Jarosław Hampel po GP w Terenzano: Jestem zły na siebie, bo źle rozegrałem pierwszy wiraż półfinału

Wydawało się, że przy słabszej dyspozycji Tomasza Golloba, który do tej pory uchodził za "króla" toru w Terenzano, na "polskiego księcia" tej włoskiej miejscowości wyrośnie Jarosław Hampel. Niestety, "Mały" pogubił się w końcówce zawodów, a półfinał przegrał, jak przyznał, tylko i wyłącznie przez swój błąd, który polegał na złym rozegraniu pierwszego wirażu.

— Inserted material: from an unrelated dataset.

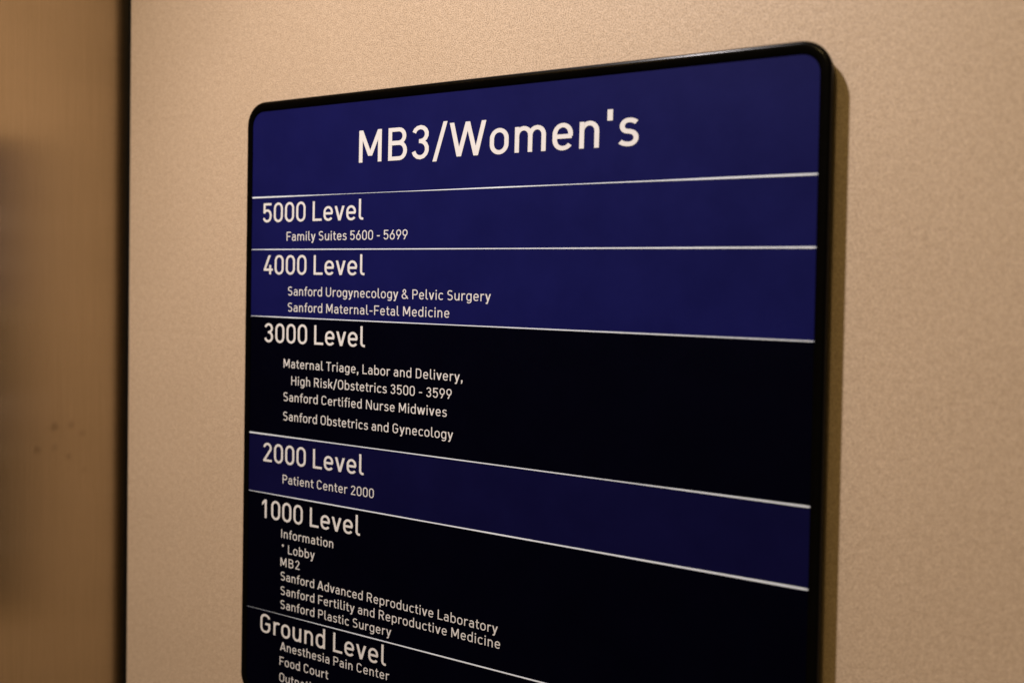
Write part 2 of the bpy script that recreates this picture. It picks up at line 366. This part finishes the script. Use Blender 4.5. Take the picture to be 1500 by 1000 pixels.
# (strip, text, left x, baseline z, cap height, ink width, rise over the width) in units of W
LINES = [
    (0, "MB3/Women's", 0.2472, 0.209, 0.0519, 0.504, -0.0002),
    (1, '5000 Level', 0.0276, 0.1156, 0.033, 0.2311, 0.0002),
    (1, 'Family Suites 5600 - 5699', 0.0859, 0.0826, 0.01535, 0.2657, 0.0007),
    (2, '4000 Level', 0.0313, 0.0245, 0.033, 0.2322, 0.0005),
    (2, 'Sanford Urogynecology & Pelvic Surgery', 0.091, -0.0117, 0.01535, 0.4226, -0.0),
    (2, 'Sanford Maternal-Fetal Medicine', 0.0913, -0.0396, 0.01535, 0.3456, 0.0006),
    (3, '3000 Level', 0.0352, -0.0949, 0.033, 0.232, 0.002),
    (3, 'Maternal Triage, Labor and Delivery,', 0.083, -0.1373, 0.01535, 0.3819, 0.0006),
    (3, 'High Risk/Obstetrics 3500 - 3599', 0.1019, -0.1666, 0.01535, 0.3429, 0.0017),
    (3, 'Sanford Certified Nurse Midwives', 0.0838, -0.1957, 0.01535, 0.3524, 0.0022),
    (3, 'Sanford Obstetrics and Gynecology', 0.0838, -0.2296, 0.01535, 0.3654, 0.0018),
    (4, '2000 Level', 0.0364, -0.3065, 0.033, 0.233, 0.0019),
    (4, 'Patient Center 2000', 0.0845, -0.3404, 0.01535, 0.2073, 0.0004),
    (5, '1000 Level', 0.035, -0.4074, 0.033, 0.2289, 0.0006),
    (5, 'Information', 0.083, -0.4369, 0.01535, 0.1219, 0.0004),
    (5, 'Lobby', 0.1001, -0.4632, 0.01535, 0.0628, 0.0004),
    (5, 'MB2', 0.0823, -0.4874, 0.01535, 0.0457, 0.0007),
    (5, 'Sanford Advanced Reproductive Laboratory', 0.083, -0.5121, 0.01535, 0.4575, -0.0033),
    (5, 'Sanford Fertility and Reproductive Medicine', 0.0835, -0.5378, 0.01535, 0.462, 0.0),
    (5, 'Sanford Plastic Surgery', 0.0836, -0.5626, 0.01535, 0.2503, 0.0004),
    (6, 'Ground Level', 0.0347, -0.6135, 0.033, 0.2894, 0.0006),
    (6, 'Anesthesia Pain Center', 0.0841, -0.6371, 0.01535, 0.2479, 0.0014),
    (6, 'Food Court', 0.0832, -0.6637, 0.01535, 0.1153, -0.0002),
    (6, 'Outpatient', 0.0833, -0.6928, 0.01535, None, 0.0007),
    (5, '*', 0.0846, -0.4622, 0.01535, None, 0.0),
]

WEIGHT = {0.0519: (51.0, 43.0), 0.033: (48.0, 41.0), 0.01535: (42.0, 36.5)}
def letter_line(s, text, x0, z0, cap, width, rise, parent):
    global HX, HY, GL
    HX, HY = WEIGHT[cap]; GL = glyphs()
    k = cap/712.0
    nat = natural(text)
    wide = 1.0; track = 0.0
    if width:
        wide = 1.0 + 0.25*(width/k/nat-1.0)
        track = (width/k - nat*wide)/(len(text)-1)
    else: wide, track = (1.03, 45.0)
    bm = bmesh.new(); pen = -ink(text[0])[0]*wide
    ang = math.atan2(rise, width) if width else (0.0 if text == '*' else -0.001)
    ca, sa = math.cos(ang), math.sin(ang)
    def V3(px, pz, lift):
        X, Y = px*k, pz*k
        return Vector(((x0+X*ca-Y*sa)*W, -(T+lift), (z0+X*sa+Y*ca)*W))+OFF
    n = 0
    for ch in text:
        for st in GL[ch][1]:
            lift = 0.00006+0.000009*(n % 7); n += 1
            if st[0] == 'poly':
                bm.faces.new([bm.verts.new(V3(pen+px*wide, pz, lift)) for px, pz in st[1]])
            else:
                L, R = pen_outline(st[1], st[2])
                a = [bm.verts.new(V3(pen+px*wide, pz, lift)) for px, pz in L]; b = [bm.verts.new(V3(pen+px*wide, pz, lift)) for px, pz in R]
                m = len(a)
                for i in range(m if st[2] else m-1):
                    j = (i+1) % m; bm.faces.new((a[i], a[j], b[j], b[i]))
        pen += GL[ch][0]*wide + track
    bm.normal_update()
    for f in bm.faces:
        if f.normal.y > 0: f.normal_flip()
    return link('lettering', bm, WHITE, parent)
for (s, text, x0, z0, cap, width, rise) in LINES:
    letter_line(s, text, x0, z0, cap, width, rise, strips[s])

W tym artykule dowiesz się o:

- Pojechałem za wąsko na wyjściu z pierwszego wirażu półfinału. Teraz to wiem, ale wtedy wydawało mi się, że zdążę z tego krawężnika wyjechać z pierwszego łuku. Nie udało mi się, a przeciwnicy byli szybsi, bo lepiej napędzili swoje motocykle. Decyzje trzeba podejmować w ułamku sekundy. Wydawało mi się, że to będzie dobra ścieżka. Niestety, pomyliłem się. Rywale mnie wyprzedzili, a na dystansie ciężko było już cokolwiek zrobić. Przeciwnicy byli po prostu szybsi - tłumaczył po zawodach niepocieszony Polak.

Jarosław Hampel w sobotę miał pretensje do samego siebie o to, że nie udało mu się zdobyć we Włoszech więcej punktów. - Po raz kolejny źle rozegrałem pierwszy łuk, który jest bardzo istotny szczególnie w Grand Prix. W zasadzie w tej rywalizacji wszystko zazwyczaj załatwia się w pierwszym wirażu. Później można, ale wyprzedzać tylko, jeśli ktoś jest bardzo szybki lub kiedy rywal popełni błąd. One jednak bardzo rzadko się zdarzają. Pierwszy wiraż to podstawa i trzeba umieć przejechać go jak najszybciej. Nie udało mi się to w sobotę w półfinale - dodał.

Zawody w Terenzano porywające na pewno nie było. O sukcesie zazwyczaj decydował start i pierwszy łuk. - Każdy z rywali był szybki. Do wyprzedzania na dystansie trzeba mieć rakietowy sprzęt, a wiemy przecież, że obecnie poziom motocykli jest na tyle wyrównany, że o sukcesie decydują bardzo małe detale. Inna możliwość wyprzedzenia na dystansie to kolosalny błąd rywala - uważa Hampel.

Jarosław Hampel zakończył zawody w Terenzano z dorobkiem 12 punktów, co pozwoliło mu powrócić na podium klasyfikacji przejściowej cyklu. Mimo tego, wicemistrz świata nie był zadowolony z wyniku osiągniętego we Włoszech. - Wynik z pozoru jest bardzo dobry. Wszystko się zgadza, ale wiemy jaka jest punktacja przejściowa. Jest bardzo ciasno. Każdy punkt w finale mnożony podwójnie daje przewagę. To mi było potrzebne. Przyznam szczerze, że nie cieszę się z tego występu, bo ten finał był do zrobienia. Nie wiem, co by było w finale. Mogłem równie dobrze wygrać, jak przyjechać czwarty. Nie jestem pocieszony tym występem, bo gdybym miał przykładowo słabszy motocykl, byłbym usprawiedliwiony. Tak jednak nie było. Ewidentnie źle pojechałem i brak awansu do finału to tylko moja wina - nie kryje żużlowiec Unii Leszno.

Tor w Terenzano jest specyficzny. Taką nawierzchnię ma niewiele obiektów na świecie. W zasadzie przez całe zawody ani razu na tor nie wyjechała polewaczka. Jedynie równania w przerwach pomiędzy seriami mogły więc zmienić nieznacznie jego właściwości. - Nie miałem problemów z tym, by odczytać tor w Terenzano. Tym bardziej jestem na siebie zły, że popełniłem błąd jeździecki. Do półfinału radziłem sobie dobrze, ale wystarczyła mała pomyłka, delikatne zawahanie i było po sprawie. Przy tak wyrównanej stawce czasami wystarczy pojechać motocyklem metr nie w tej optymalnej ścieżce, co trzeba i cała praca idzie na marne. Ja tego doświadczyłem w sobotni wieczór w Terenzano - zakończył Jarosław Hampel, który z dorobkiem 65 punktów awansował na trzecią pozycję w klasyfikacji przejściowej cyklu Grand Prix.